The escalating conflict involving Iran, the U.S., and Israel has prompted Tehran to threaten closure of the Strait of Hormuz, a critical chokepoint for global oil and liquefied natural gas (LNG) shipments. The Strait handles approximately 21 million barrels per day of oil, representing about one-fifth of global consumption, as well as substantial LNG flows, making Asia particularly vulnerable due to its heavy reliance on Middle Eastern energy imports [1].
If oil and gas flows are halted for two weeks, it would send a shock wave through the global energy system, with prices expected to surge. Brent crude has already climbed above $95 per barrel amid rising tensions, and analysts warn that prices could easily spike past $120 if hostilities escalate and tankers are impeded [1]. Technical analysis indicates oil prices are approaching resistance levels last seen during the 2022 Ukraine crisis, with traders eyeing $110 and $120 as next resistance targets and support near $88/barrel. Sharp volatility is expected in the event of headline-driven trading [1].
Asian countries such as China, India, Japan, and South Korea are major importers of crude and LNG from the region. While many maintain strategic petroleum reserves—typically enough to cover 30-90 days of imports—the ability to tap and distribute these reserves efficiently varies. Japan and South Korea have robust infrastructure, whereas India faces logistical challenges [1]. The LNG market is also at risk, as Qatar, the world's largest LNG exporter, ships most of its cargo through the Hormuz Strait. A closure would disrupt supply contracts and force buyers to seek alternative sources, likely at higher prices [1].
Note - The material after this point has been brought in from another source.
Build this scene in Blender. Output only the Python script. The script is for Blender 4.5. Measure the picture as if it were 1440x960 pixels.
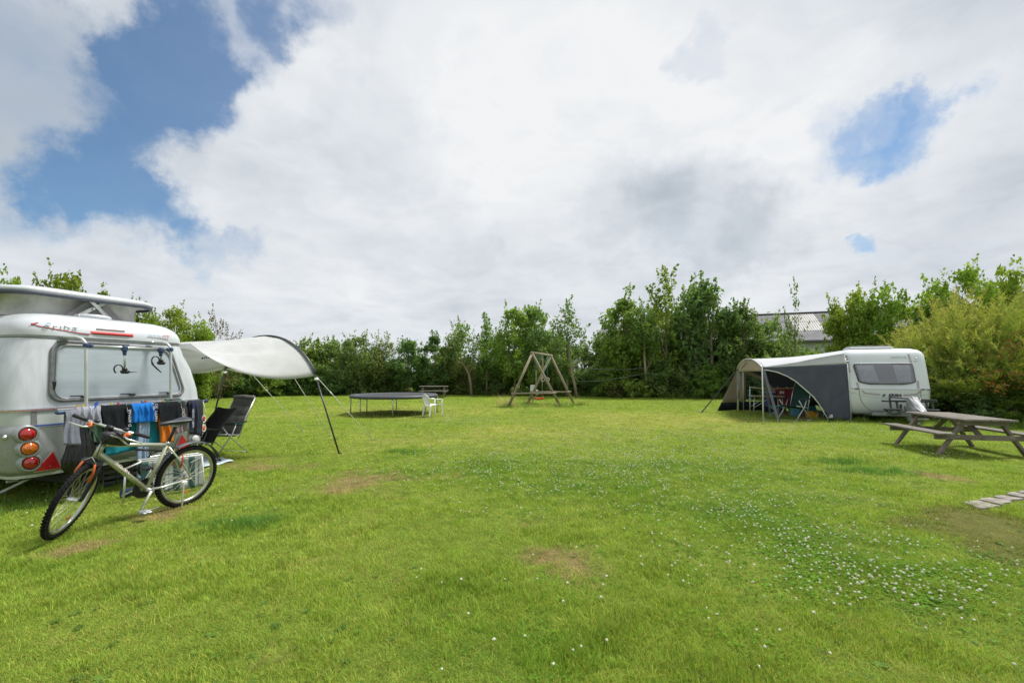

Financial markets are closely monitoring the situation. Oil futures have priced in a risk premium, and energy stocks have rallied, reflecting expectations of higher margins for producers. However, Asian refiners may face tighter margins as feedstock costs rise. Traders are hedging exposure via options and futures, and market sentiment remains cautious [1]. If the conflict is prolonged or worsens, Asia's energy security will be tested not only by price shocks but also by the logistical challenge of securing alternative supplies and managing demand. Policymakers may need to consider rationing or subsidies to cushion consumers and industries [1].
CONCLUSION
The threat of a closure of the Strait of Hormuz by Iran has significantly increased risk premiums in global energy markets, with Brent crude prices rising and further spikes possible if hostilities escalate. Asia's energy resilience is set to be severely tested, and policymakers may need to intervene if disruptions persist. Market sentiment is cautious, and volatility is expected to remain high.